MI PROPIA FALTA DE MISERICORDIA
Jesús contó una parábola sobre un siervo al que se le perdonó una gran deuda. Este hombre encontró gracia y misericordia para con su señor, pero lo dio todo por sentado. Inmediatamente después de que fue perdonado, salió y comenzó a estrangular a un hombre que le debía una pequeña e insignificante cantidad, exigiéndole: “¡Págame lo que me debes ... ahora!”. Cuando el deudor le pidió misericordia al hombre, él se negó y lo mandó poner en la cárcel.
¿Por qué este hombre era tan crítico? ¿Por qué carecía de misericordia? Fue porque no consideró su propia indignidad. No entendía cuán miserable era él, cuán pecaminoso era su propio pecado. No apreciaba el peligro en el que había estado, lo cerca que había estado de la muerte, antes de que le mostraran misericordia. Cuando su amo descubrió lo que el hombre ingrato le había hecho al otro deudor, lo metió a la cárcel de por vida.
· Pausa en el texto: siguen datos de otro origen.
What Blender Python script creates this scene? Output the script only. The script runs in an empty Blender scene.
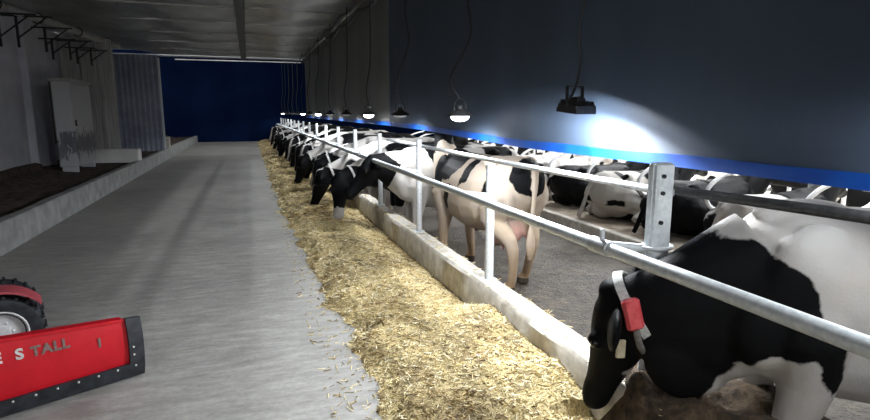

Mientras estudiaba esta parábola, el Señor me detuvo y me trajo convicción de mi propia falta de misericordia. “¿Yo, Señor? Soy uno de los predicadores más misericordiosos de América”. Pero comenzó a hacerme recordar de los comentarios insensibles que había hecho, cosas que había dicho con ligereza. Lloré ante el Señor y le pregunté cómo pudo haber sucedido eso.
“David, has olvidado la increíble misericordia que yo te mostré. ¿Cuántas veces te saqué de algo que podría haberte destruido? ¡No estarías aquí sin mi misericordia!”
Lloré ante el Señor y, después de pedirle perdón, volví a la Palabra para buscar su ayuda para ser más misericordioso. Un versículo maravilloso que encontré es el Salmo 119:76: “Sea ahora tu misericordia para consolarme, conforme a lo que has dicho a tu siervo”.
El significado aquí es: “Señor, tu Palabra me dice que debo ser consolado por el conocimiento de que eres misericordioso y lleno de compasión para conmigo. Permíteme extender esta misma misericordia a los que me rodean”.